The number 192 has prime factorization 192 = 2^6 \cdot 3. There are only two prime factors of this number. Order has only two prime factors implies solvable (by Burnside's p^aq^b-theorem) and hence all groups of this order are solvable groups (specifically, finite solvable groups). Another way of putting this is that the order is a solvability-forcing number. In particular, there is no simple non-abelian group of this order.

Quantity Value Explanation
Total number of groups 1543
Number of abelian groups 11 (number of abelian groups of order 2^6) times (number of abelian groups of order 3^1) = (number of unordered integer partitions of 6) times (number of unordered integer partitions of 1) = 11 \times 1 = 11. See classification of finite abelian groups and structure theorem for finitely generated abelian groups.
Number of nilpotent groups 267 (number of groups of order 64) times (number of groups of order 3) = 267 \times 1 = 267. See number of nilpotent groups equals product of number of groups of order each maximal prime power divisor, which in turn follows from equivalence of definitions of finite nilpotent group.
Number of solvable groups 1543 There are only two prime factors of this number. Order has only two prime factors implies solvable (by Burnside's p^aq^b-theorem) and hence all groups of this order are solvable groups (specifically, finite solvable groups). Another way of putting this is that the order is a solvability-forcing number. In particular, there is no simple non-abelian group of this order.
Number of simple groups 0 Follows from all groups of this order being solvable.

GAP implementation

The order 192 is part of GAP's SmallGroup library.

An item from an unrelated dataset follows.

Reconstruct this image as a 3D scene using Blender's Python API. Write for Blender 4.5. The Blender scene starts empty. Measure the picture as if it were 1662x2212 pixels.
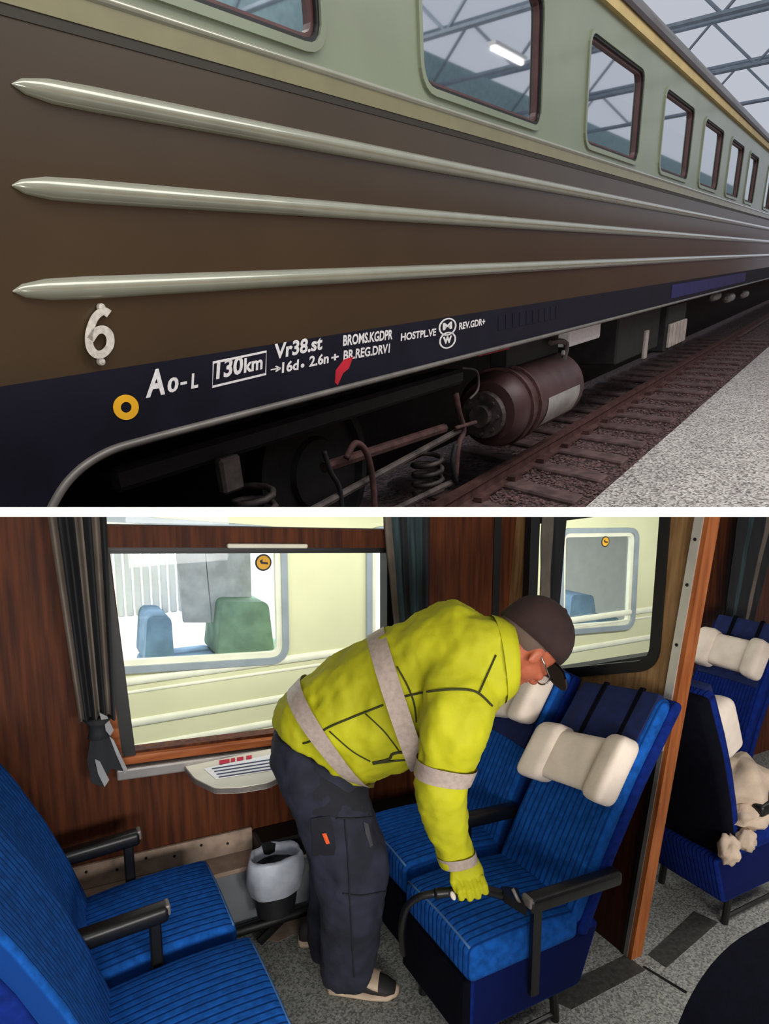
import bpy, bmesh, math, random
from mathutils import Vector, Matrix, noise
from mathutils.geometry import tessellate_polygon
random.seed(7)

# ------------------------------------------------------------------ camera
F, PX, PY, HC = 1400.0, 831.0, 1250.0, 1.95
PITCH, AZ = math.radians(9), math.radians(62)
FW = Vector((math.cos(AZ)*math.cos(PITCH), math.sin(AZ)*math.cos(PITCH), -math.sin(PITCH)))
RT = Vector((math.sin(AZ), -math.cos(AZ), 0))
UP = Vector((math.cos(AZ)*math.sin(PITCH), math.sin(AZ)*math.sin(PITCH), math.cos(PITCH)))
CAM = Vector((0, 0, HC))
scene = bpy.context.scene
COL = scene.collection
cd = bpy.data.cameras.new('camera'); cam = bpy.data.objects.new('camera', cd); COL.objects.link(cam)
m = Matrix((RT, UP, -FW)).transposed().to_4x4(); m.translation = CAM; cam.matrix_world = m
cd.sensor_fit = 'VERTICAL'; cd.sensor_height = 36.0; cd.lens = F*36.0/2212.0
cd.shift_y = (PY-1106.0)/2212.0
cd.clip_start = 0.02; cd.clip_end = 300
scene.camera = cam
vs = scene.view_settings
vs.view_transform = 'Standard'; vs.look = 'None'; vs.exposure = 0.0; vs.gamma = 1.0; vs.use_curve_mapping = False

# ------------------------------------------------------------------ world and large lights
world = bpy.data.worlds.new('hall_daylight'); scene.world = world; world.use_nodes = True
bg = world.node_tree.nodes['Background']; bg.inputs[0].default_value = (0.50, 0.53, 0.60, 1); bg.inputs[1].default_value = 1.0

def area(name, loc, aim, sx, sy, power, color=(1, 1, 1)):
    l = bpy.data.lights.new(name, 'AREA'); l.shape = 'RECTANGLE'; l.size = sx; l.size_y = sy; l.energy = power; l.color = color
    o = bpy.data.objects.new(name, l); COL.objects.link(o); o.location = loc
    o.rotation_euler = (Vector(aim)-Vector(loc)).to_track_quat('-Z', 'Y').to_euler()
    return o
# added strip lamp hidden above the window to light the neighbouring coach, daylight through the coach's far-side windows, roof light of the hall
area('neighbour_side_fill', (2.0, 2.78, 1.66), (2.0, 3.9, 0.75), 7.0, 0.12, 56, (1.0, 0.99, 0.96))
area('neighbour_saloon_fill', (1.6, 4.75, 1.62), (1.6, 4.75, 0), 7.0, 0.06, 130, (1.0, 0.99, 0.97))  # added fill to brighten the neighbour's interior
area('far_side_window_daylight', (0.2, -1.75, 1.35), (0.8, 2.0, 0.8), 3.4, 0.7, 185, (1.0, 0.97, 0.93))

# ------------------------------------------------------------------ projection helpers (used to take measures from the photograph)
def ray(x, y): return FW + RT*((x-PX)/F) + UP*((PY-y)/F)
def on(x, y, ax, v):
    r = ray(x, y); t = (v-CAM[ax])/r[ax]; return CAM + r*t
def dep(x, y, d): return CAM + ray(x, y)*d
XX, YY, ZZ = 0, 1, 2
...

Hence, any group of order 192 can be constructed using the SmallGroup function by specifying its group ID. Also, IdGroup is available, so the group ID of any group of this order can be queried.

Further, the collection of all groups of order 192 can be accessed as a list using GAP's AllSmallGroups function.

Here is GAP's summary information about how it stores groups of this order, accessed using GAP's SmallGroupsInformation function:

gap> SmallGroupsInformation(192);

  There are 1543 groups of order 192.
  They are sorted by their Frattini factors.
     1 has Frattini factor [ 6, 1 ].
     2 has Frattini factor [ 6, 2 ].
     3 - 4 have Frattini factor [ 12, 3 ].
     5 - 126 have Frattini factor [ 12, 4 ].
     127 - 179 have Frattini factor [ 12, 5 ].
     180 - 187 have Frattini factor [ 24, 12 ].
     188 - 204 have Frattini factor [ 24, 13 ].
     205 - 806 have Frattini factor [ 24, 14 ].
     807 - 943 have Frattini factor [ 24, 15 ].
     944 - 991 have Frattini factor [ 48, 48 ].
     992 - 1019 have Frattini factor [ 48, 49 ].
     1020 - 1025 have Frattini factor [ 48, 50 ].
     1026 - 1399 have Frattini factor [ 48, 51 ].
     1400 - 1467 have Frattini factor [ 48, 52 ].
     1468 - 1488 have Frattini factor [ 96, 226 ].
     1489 - 1495 have Frattini factor [ 96, 227 ].
     1496 - 1504 have Frattini factor [ 96, 228 ].
     1505 - 1509 have Frattini factor [ 96, 229 ].
     1510 - 1529 have Frattini factor [ 96, 230 ].
     1530 - 1536 have Frattini factor [ 96, 231 ].
     1537 - 1543 have trivial Frattini subgroup.

  For the selection functions the values of the following attributes
  are precomputed and stored:
     IsAbelian, IsNilpotentGroup, IsSupersolvableGroup, IsSolvableGroup,
     LGLength, FrattinifactorSize and FrattinifactorId.

  This size belongs to layer 2 of the SmallGroups library.
  IdSmallGroup is available for this size.